The president of a franchise brand was reviewing his financial statements recently, looking at all the money he was spending. The figures were right in front of him. When he looked at all the costs of the training his company was providing, he paused. He realized, with no small degree of pain, that although he was spending a lot of money on training, he couldn’t name a single benefit he was getting in return. How many people were taking the training? Was it changing what they did? Did it increase profits? He had no idea.

“Let’s just shut down our training department . . .”

After reviewing his financial statements, he asked, “Why don’t we just close our training department and redirect the money we are spending there to marketing, advertising, merchandising and other activities that we know will produce a quantifiable ROI?”

Why bother with training? That might be a logical question to ask. The issue is, it might not be the right question to ask. Granted, training takes employees and managers away from selling and other key profit-generating activities they “should be doing.” It requires lots of thought and planning. And in many companies, employees don’t even bother to take the training that the company has developed for them at considerable expense.

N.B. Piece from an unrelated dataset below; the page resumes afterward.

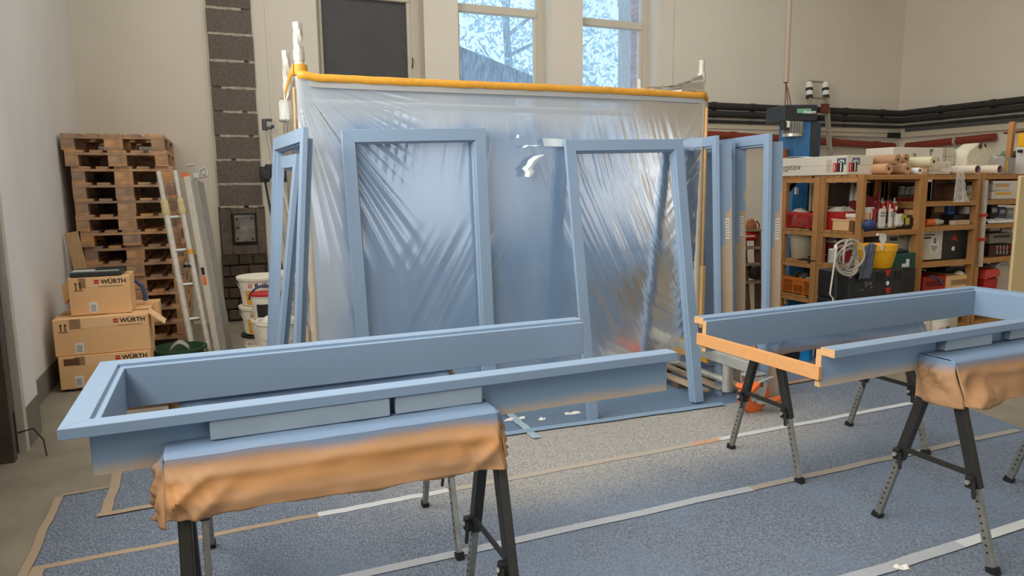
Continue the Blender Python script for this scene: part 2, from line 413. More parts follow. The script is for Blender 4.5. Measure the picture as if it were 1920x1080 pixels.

If his training is being poorly executed, that executive may be correct to think about closing his training department. This happens a lot in companies that don’t have the right training team or a big enough budget to create effective training.

Yet in my opinion, that executive was failing to consider all the benefits his company could receive if they were utilizing their training department properly.

It has been proven time and again that training, if done well, can cause an incredibly positive effect on a company’s sales, profits and operations. If done well, it can . . .

  • Dramatically increase the volume of repeat and referral business.
  • Bring more traffic into a business.
  • Improve closing rates.
  • Reduce the likelihood of lawsuits.
  • Decrease the number of product returns and customer complaints.
  • Boost the size of the average ticket.
  • Help a company achieve a better Net Promoter Score.
  • Improve employee satisfaction and retention.
  • Differentiate a brand and give a company a strong competitive advantage in the marketplace.

If training can be designed to achieve those goals, the effect can very predictably be an increase of 10%, 20% or more in annual sales. And if you are running a $1 million business, you know those percentages mean that your training can increase your bottom line by $100,000, $200,000 or more. And with the right kind of training, results like those are very achievable.

All those benefits can be achieved through training. In fact, few business expenditures can equal the ROI a business can realize from quality training.

But the operative word is quality training.

Part of the problem is that companies often pay little more than lip service to training. When asked if they have training programs, they say “Yes, we do have training.” But is their training a major and integral part of what they do, or just an afterthought, something that employees are required to do?

Quick Questions to Gauge Your Genuine Commitment to Training

  • Do you have onboarding training?
  • Are you tracking who is taking your training? (Note that this can be monitored easily by using a Learning Management System, or LMS.)
  • Are you training the right things?
  • Are you following up on your training to be sure employees are using what they learned?
  • Have you developed metrics to evaluate the success of your training?

If you answer no to those questions, maybe you really should shut your training department down and spend your money elsewhere.

But here is another suggestion. Perhaps you should do it right. That could mean hiring someone who has training expertise to run your training department. It could mean making sure that the excellent training programs you have developed are actually being used by employees. And it definitely means putting systems in place to track your training and measure results.

So, Should You Shut Your Training Department?

My answer to that question is that you should either invest the time to do training right, or you should stop doing it.

But isn’t doing it right the best answer? In my experience, it almost always is. Companies that train well are exponentially more likely to succeed.